Ilustrasi: Interaksi antara sistem hukum formal dan norma budaya.
Hukum Antropologi adalah cabang ilmu sosial yang secara khusus mengkaji bagaimana hukum dipahami, dipraktikkan, dan dilembagakan dalam berbagai konteks budaya di seluruh dunia. Berbeda dengan studi hukum tradisional yang cenderung berfokus pada sistem hukum negara (hukum positif), antropologi hukum membawa perspektif komparatif dan holistik. Ia melihat hukum bukan hanya sebagai seperangkat aturan tertulis, melainkan sebagai fenomena sosial yang berakar kuat dalam struktur, nilai, dan realitas budaya masyarakat tertentu.
Inti dari disiplin ini adalah pengakuan bahwa "hukum" tidak bersifat universal dalam bentuknya. Apa yang dianggap sah, mengikat, dan menjadi mekanisme penyelesaian sengketa di satu masyarakat mungkin sama sekali berbeda di masyarakat lain. Para antropolog hukum meneliti sistem hukum adat, norma-norma yang tidak terlembaga, dan bagaimana masyarakat menciptakan dan memelihara ketertiban sosial tanpa perlu intervensi negara formal.
Salah satu kontribusi terbesar antropologi hukum adalah analisis mendalam mengenai perbedaan antara hukum negara (state law) dan hukum adat atau hukum informal (customary law). Hukum negara cenderung bersifat abstrak, didasarkan pada teks formal, dan dijalankan oleh birokrasi terspesialisasi (polisi, hakim). Sebaliknya, hukum adat seringkali bersifat kontekstual, diwariskan secara lisan, dan integratif, menyatu erat dengan ritual, kekerabatan, dan kosmologi masyarakat.
Studi kasus sering menyoroti bagaimana penyelesaian sengketa di masyarakat tradisional lebih mengutamakan rekonsiliasi, pemulihan hubungan sosial, dan pemeliharaan harmoni kelompok, daripada sekadar menghukum pelaku berdasarkan aturan kaku. Misalnya, dalam banyak budaya Oseania atau Afrika, konsep ganti rugi seringkali bertujuan mengembalikan keseimbangan kosmik atau sosial yang terganggu, bukan sekadar denda finansial.

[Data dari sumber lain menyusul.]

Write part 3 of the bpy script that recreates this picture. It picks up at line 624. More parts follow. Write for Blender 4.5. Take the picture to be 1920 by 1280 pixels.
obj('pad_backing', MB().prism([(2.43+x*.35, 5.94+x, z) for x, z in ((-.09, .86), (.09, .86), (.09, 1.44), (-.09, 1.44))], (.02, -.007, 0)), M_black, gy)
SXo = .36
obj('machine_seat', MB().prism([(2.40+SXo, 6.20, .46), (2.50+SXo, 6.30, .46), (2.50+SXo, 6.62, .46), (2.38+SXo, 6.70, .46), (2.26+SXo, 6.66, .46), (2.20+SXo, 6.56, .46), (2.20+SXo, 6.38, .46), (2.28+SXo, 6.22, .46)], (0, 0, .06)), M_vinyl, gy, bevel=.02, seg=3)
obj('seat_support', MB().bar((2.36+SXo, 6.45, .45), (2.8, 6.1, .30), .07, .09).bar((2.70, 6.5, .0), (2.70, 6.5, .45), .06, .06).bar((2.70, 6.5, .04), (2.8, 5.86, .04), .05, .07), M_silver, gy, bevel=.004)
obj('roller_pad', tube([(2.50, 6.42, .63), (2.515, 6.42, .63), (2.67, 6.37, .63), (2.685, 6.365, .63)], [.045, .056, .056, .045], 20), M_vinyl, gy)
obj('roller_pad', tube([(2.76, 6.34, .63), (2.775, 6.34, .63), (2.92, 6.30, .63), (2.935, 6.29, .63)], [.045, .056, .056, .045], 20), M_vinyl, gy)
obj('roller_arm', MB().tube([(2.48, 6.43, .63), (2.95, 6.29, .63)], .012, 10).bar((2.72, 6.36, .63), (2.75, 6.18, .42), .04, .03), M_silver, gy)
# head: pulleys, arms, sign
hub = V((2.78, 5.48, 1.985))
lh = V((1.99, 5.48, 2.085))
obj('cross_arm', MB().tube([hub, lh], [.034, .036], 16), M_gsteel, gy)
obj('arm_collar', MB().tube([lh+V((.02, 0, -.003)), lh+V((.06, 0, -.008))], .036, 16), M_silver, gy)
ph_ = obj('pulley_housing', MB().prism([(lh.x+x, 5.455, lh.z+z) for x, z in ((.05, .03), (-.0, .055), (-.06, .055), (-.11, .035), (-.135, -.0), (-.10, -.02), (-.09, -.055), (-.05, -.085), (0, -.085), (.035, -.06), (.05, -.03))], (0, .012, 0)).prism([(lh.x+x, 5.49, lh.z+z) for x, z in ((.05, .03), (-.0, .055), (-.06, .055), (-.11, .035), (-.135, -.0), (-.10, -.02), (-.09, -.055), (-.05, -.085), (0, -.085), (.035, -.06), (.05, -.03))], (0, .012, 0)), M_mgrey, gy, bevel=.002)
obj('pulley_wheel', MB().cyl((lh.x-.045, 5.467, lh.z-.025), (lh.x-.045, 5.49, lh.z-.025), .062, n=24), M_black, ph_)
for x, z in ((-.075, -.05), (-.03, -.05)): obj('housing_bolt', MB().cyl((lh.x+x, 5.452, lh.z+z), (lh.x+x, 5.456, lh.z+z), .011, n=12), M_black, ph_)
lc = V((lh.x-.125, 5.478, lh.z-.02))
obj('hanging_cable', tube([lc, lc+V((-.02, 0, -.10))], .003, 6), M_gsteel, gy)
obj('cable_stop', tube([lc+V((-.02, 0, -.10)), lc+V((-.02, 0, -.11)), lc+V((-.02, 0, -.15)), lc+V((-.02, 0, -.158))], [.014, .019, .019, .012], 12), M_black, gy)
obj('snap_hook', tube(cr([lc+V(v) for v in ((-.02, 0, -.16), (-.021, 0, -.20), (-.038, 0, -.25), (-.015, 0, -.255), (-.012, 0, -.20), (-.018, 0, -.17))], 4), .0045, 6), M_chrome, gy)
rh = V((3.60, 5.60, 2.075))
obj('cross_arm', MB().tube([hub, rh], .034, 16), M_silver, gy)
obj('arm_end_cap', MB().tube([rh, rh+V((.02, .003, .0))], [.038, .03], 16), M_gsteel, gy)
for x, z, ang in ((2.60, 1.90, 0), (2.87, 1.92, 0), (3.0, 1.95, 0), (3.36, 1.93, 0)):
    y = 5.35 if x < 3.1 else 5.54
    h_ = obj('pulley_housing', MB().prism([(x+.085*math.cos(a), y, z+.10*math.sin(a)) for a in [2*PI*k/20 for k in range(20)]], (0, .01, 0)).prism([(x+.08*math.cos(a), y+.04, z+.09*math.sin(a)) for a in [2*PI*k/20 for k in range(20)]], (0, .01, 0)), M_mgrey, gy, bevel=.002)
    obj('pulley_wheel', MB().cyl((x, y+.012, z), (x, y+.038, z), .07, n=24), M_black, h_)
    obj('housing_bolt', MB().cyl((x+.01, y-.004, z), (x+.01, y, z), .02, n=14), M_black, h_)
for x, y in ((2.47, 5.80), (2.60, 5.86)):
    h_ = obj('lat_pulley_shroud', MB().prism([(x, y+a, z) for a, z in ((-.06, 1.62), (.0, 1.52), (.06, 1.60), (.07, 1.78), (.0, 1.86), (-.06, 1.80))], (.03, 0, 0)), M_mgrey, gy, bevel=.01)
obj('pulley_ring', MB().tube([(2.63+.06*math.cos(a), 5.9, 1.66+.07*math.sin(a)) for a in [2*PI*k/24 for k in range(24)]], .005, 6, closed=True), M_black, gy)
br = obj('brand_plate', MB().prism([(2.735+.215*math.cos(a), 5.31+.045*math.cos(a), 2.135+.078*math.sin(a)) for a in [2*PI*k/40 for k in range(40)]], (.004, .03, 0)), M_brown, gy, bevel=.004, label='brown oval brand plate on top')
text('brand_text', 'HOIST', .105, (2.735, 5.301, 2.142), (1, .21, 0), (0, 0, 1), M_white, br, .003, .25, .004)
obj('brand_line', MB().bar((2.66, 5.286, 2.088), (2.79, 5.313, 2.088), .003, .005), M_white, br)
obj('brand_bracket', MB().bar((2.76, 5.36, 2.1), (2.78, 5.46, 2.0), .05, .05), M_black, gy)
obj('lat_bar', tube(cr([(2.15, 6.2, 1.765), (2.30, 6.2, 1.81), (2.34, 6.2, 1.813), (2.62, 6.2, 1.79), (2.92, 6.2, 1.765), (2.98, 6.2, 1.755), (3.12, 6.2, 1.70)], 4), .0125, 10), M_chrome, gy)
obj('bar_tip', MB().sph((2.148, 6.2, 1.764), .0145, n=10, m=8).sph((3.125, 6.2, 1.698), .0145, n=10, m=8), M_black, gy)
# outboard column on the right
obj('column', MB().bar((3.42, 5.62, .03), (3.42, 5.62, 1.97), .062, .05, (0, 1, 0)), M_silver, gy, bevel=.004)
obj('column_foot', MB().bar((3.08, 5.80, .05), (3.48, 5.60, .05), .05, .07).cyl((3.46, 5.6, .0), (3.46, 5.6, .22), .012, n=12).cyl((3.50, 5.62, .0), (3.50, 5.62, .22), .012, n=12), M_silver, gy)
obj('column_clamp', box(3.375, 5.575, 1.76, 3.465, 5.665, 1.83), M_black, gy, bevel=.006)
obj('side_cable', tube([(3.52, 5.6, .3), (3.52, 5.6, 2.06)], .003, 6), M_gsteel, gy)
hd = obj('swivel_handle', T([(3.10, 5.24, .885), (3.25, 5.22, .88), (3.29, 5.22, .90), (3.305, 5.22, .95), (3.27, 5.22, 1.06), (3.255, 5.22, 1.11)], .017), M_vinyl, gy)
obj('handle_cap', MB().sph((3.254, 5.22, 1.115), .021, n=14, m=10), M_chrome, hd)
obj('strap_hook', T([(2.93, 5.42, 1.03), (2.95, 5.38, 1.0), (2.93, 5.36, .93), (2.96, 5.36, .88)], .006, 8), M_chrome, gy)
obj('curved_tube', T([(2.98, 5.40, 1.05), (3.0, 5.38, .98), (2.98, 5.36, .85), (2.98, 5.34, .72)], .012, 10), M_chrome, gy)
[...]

Antropologi hukum mengajukan pertanyaan mendasar: Apa fungsi hukum? Jawaban klasik seringkali berpusat pada fungsi pengendalian sosial dan pemeliharaan ketertiban. Namun, studi antropologis memperluas pandangan ini. Hukum juga berfungsi sebagai medium bagi perubahan sosial, alat legitimasi kekuasaan, atau bahkan cara bagi kelompok marginal untuk menegosiasikan identitas mereka di hadapan dominasi negara modern.
Pemahaman akan peran hukum dalam pembentukan identitas sangat krusial. Ketika hukum negara modern diterapkan pada masyarakat adat, seringkali terjadi konflik interpretasi. Hukum adat mungkin menempatkan otoritas pada tetua adat atau figur spiritual, sementara hukum negara menuntut kepatuhan pada otoritas pemerintah yang dipilih. Interaksi dinamis inilah yang menciptakan apa yang disebut hukum transnasional atau pluralisme hukum.
Di banyak negara pascakolonial, termasuk Indonesia, masyarakat hidup di bawah rezim pluralisme hukum—di mana berbagai sistem hukum (hukum nasional, hukum agama, dan hukum adat) beroperasi secara simultan dan terkadang saling tumpang tindih. Antropologi hukum sangat relevan dalam memahami dinamika ini. Mereka mengamati bagaimana individu secara strategis memilih forum hukum mana yang paling menguntungkan mereka dalam situasi tertentu.
Hukum Antropologi memaksa kita untuk bersikap kritis terhadap klaim universalitas hukum Barat. Ia mengingatkan bahwa norma yang tertulis dalam konstitusi mungkin tidak memiliki resonansi atau kekuatan normatif yang sama di tingkat akar rumput dibandingkan dengan kebiasaan yang telah dipraktikkan turun-temurun. Dengan demikian, studi ini menjadi jembatan penting antara kebijakan publik, hak asasi manusia global, dan realitas kehidupan sosial lokal. Mempelajari hukum melalui lensa budaya menawarkan kekayaan perspektif untuk menciptakan sistem keadilan yang lebih inklusif dan responsif.